Mrs. Freed also asserted in her letter that she had informed Ed Baylies, the stage manager after her Rosh Hashana absence, that she absented herself “only after alerting my understudy, so that the show would not suffer. I made it clear to Ed Baylies that, being the daughter of an Orthodox rabbi and the wife of an ordained rabbi, my religious convictions dictated to me that I observe the Holy Days and absent myself from the show.”
Mr. Prince replied in a statement that Mrs. Freed “did not ask for permission to take Rosh Hashana off. Instead she telephoned in that she was sick. I happened to be in the theater that night, called her back and discovered she was out for the night. Such behavior is highly unprofessional.”
However, Mrs. Freed said the reason she had not been home on the eve of Rosh Hashana, when Mr. Prince called, was that she was attending synagogue services in Queens, and that she did not return to her apartment in Manhattan after services because she does not travel on Jewish holidays.

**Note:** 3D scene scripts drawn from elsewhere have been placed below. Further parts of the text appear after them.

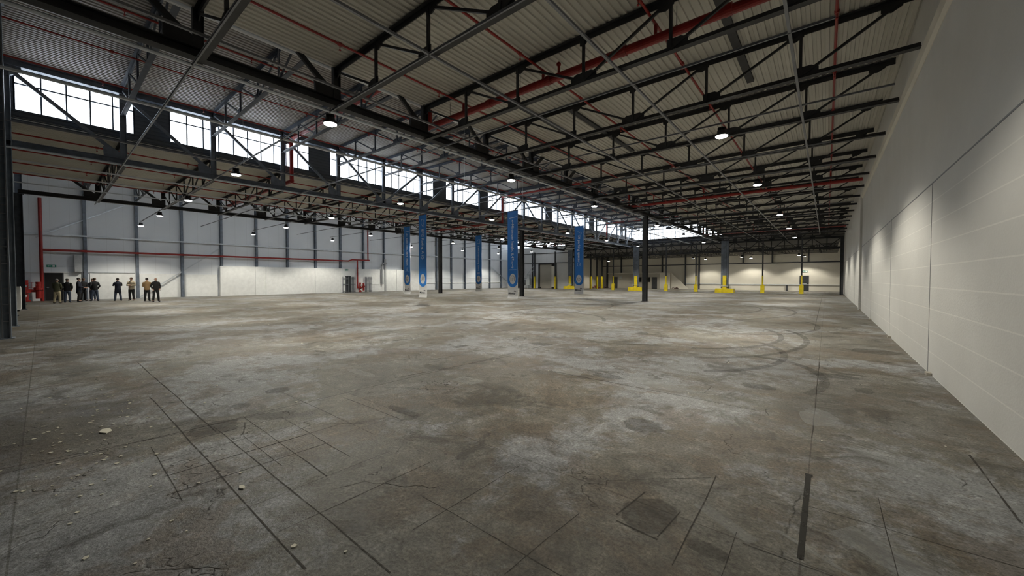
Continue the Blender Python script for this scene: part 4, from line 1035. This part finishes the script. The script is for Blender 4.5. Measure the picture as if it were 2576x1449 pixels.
# ------------------------------------------------------------------ litter on the slab
ch = mb()
for i in range(260):
    if i < 90: x, y = random.gauss(-6.3, 1.0), random.gauss(.25, .3)
    elif i < 150: x, y = random.uniform(-9, -2), random.uniform(-.3, 1.2)
    elif i < 200: x, y = random.uniform(-14, -5), random.uniform(-.2, 2.5)
    else: x, y = random.uniform(-20, 1), random.uniform(2, 12)
    s = random.uniform(.006, .02) if i < 240 else random.uniform(.008, .014); a = random.uniform(0, 3); k = random.uniform(.4, 1.)
    pts = [(s*math.cos(a+t)*(1 if j_ % 2 else k)*random.uniform(.7, 1.3), s*math.sin(a+t)) for j_, t in enumerate((0, 1.2, 2.3, 3.4, 4.9))]
    ch.prism([(x+p, y+q) for p, q in pts], 2, .003, .008)
o = ch.build('paint_chips', 'chip_white'); tag(o, 'pale paint chips scattered on the dark slab at lower left', 'debris', kind='stuff')
for i, (x, y, s, lb) in enumerate([(-6.35, .42, .1, 'larger pale flake among the paint chips at the left edge'), (-2.6, .62, .05, 'pale flake at the lower edge of the picture'), (-3.75, 1.02, .04, 'cream flake on the slab joint, lower left'), (.62, 2.62, .035, 'small cream stone chip near the lower right corner')]):
    o = mb().prism([(x+s, y), (x+s*.3, y+s*.5), (x-s*.8, y+s*.4), (x-s, y-s*.2), (x, y-s*.5)], 2, .003, .014).build('flake', 'chip_white'); tag(o, lb, 'flake', 'larger pale flakes')

# ------------------------------------------------------------------ world, camera, view
wd = bpy.data.worlds.new('World'); sc.world = wd; wd.use_nodes = True
bg = wd.node_tree.nodes['Background']; bg.inputs[0].default_value = (.8, .88, 1, 1); bg.inputs[1].default_value = 1.5
cam = bpy.data.cameras.new('Camera'); co = bpy.data.objects.new('Camera', cam); C.objects.link(co); sc.camera = co
cam.sensor_fit = 'HORIZONTAL'; cam.sensor_width = 36; cam.lens = 966.4/2576*36; cam.clip_start = .05; cam.clip_end = 300
yaw, pitch = math.radians(39.319), math.radians(1.397)
co.location = (0, 0, 1.75); co.rotation_euler = (PI/2-pitch, 0, yaw)
sc.view_settings.view_transform = 'Standard'; sc.view_settings.look = 'None'; sc.view_settings.gamma = 1; sc.view_settings.use_curve_mapping = False
sc.view_settings.exposure = 0.78
sc.cycles.use_denoising = True
sc.cycles.use_adaptive_sampling = True; sc.cycles.adaptive_threshold = 0.12; sc.cycles.adaptive_min_samples = 20; sc.cycles.light_sampling_threshold = 0.03
sc.cycles.max_bounces = 4; sc.cycles.diffuse_bounces = 3; sc.cycles.glossy_bounces = 1; sc.cycles.transparent_max_bounces = 4
sc.cycles.sample_clamp_indirect = 4.0
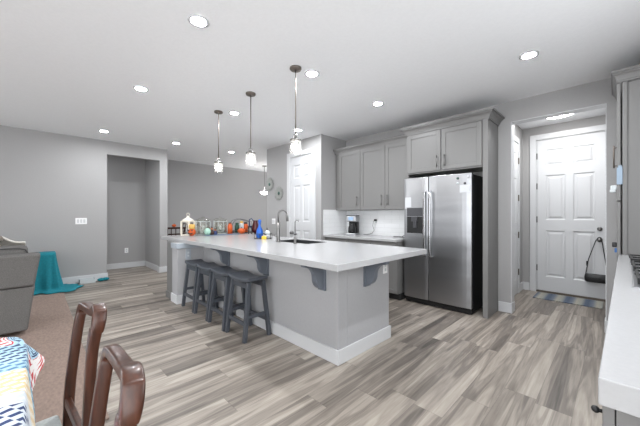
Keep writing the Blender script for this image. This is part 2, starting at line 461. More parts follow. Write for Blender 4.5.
bb('baseboard_entry', [(EX0, EX0 + T, 5.71, EY), (EX0, EDX0 - 0.09, EY - T, EY), (EX0, EX0 + T, YK + 0.14, 4.66)])

def casing(name, x0, x1, z1, y, cw=0.085, t=0.02):
    b = MB()
    b.box(x0 - cw, x0, y - t, y, 0, z1 + cw); b.box(x1, x1 + cw, y - t, y, 0, z1 + cw); b.box(x0, x1, y - t, y, z1, z1 + cw)
    b.box(x0 - 0.0, x0 + 0.012, y, y + 0.1, 0, z1); b.box(x1 - 0.012, x1, y, y + 0.1, 0, z1); b.box(x0, x1, y, y + 0.1, z1 - 0.012, z1)
    return struct(b.build(name, M['white'], bevel=0.004))
b = MB(); b.box(OX0, OX0 + 0.008, YK - 0.002, YK + 0.142, 0.13, OZ); b.box(OX1 - 0.008, OX1, YK - 0.002, YK + 0.142, 0.13, OZ); b.box(OX0, OX1, YK - 0.002, YK + 0.142, OZ - 0.008, OZ)
struct(b.build('trim_4', M['white']))
casing('trim_1', DPX0, DPX1, DPZ, YP)
casing('trim_2', EDX0, EDX1, EDZ, EY)
b = MB()
b.box(EX0, EX0 + 0.02, LD0 - 0.085, LD0, 0, LDZ + 0.085); b.box(EX0, EX0 + 0.02, LD1, LD1 + 0.085, 0, LDZ + 0.085); b.box(EX0, EX0 + 0.02, LD0, LD1, LDZ, LDZ + 0.085)
struct(b.build('trim_3', M['white'], bevel=0.004))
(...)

Mr. Prince added that “we have been in the habit of letting people observe all manner of high holy days.” This was a reference to a practice of allowing personnel in the play to be absent on either Rosh Hashana or Yom Kippur but not both. Mr. Fisher said that Herschel Bernardi, the current star of the musical as Teyve, was off on Yom Kippur, but that he performed on Rosh Hashana.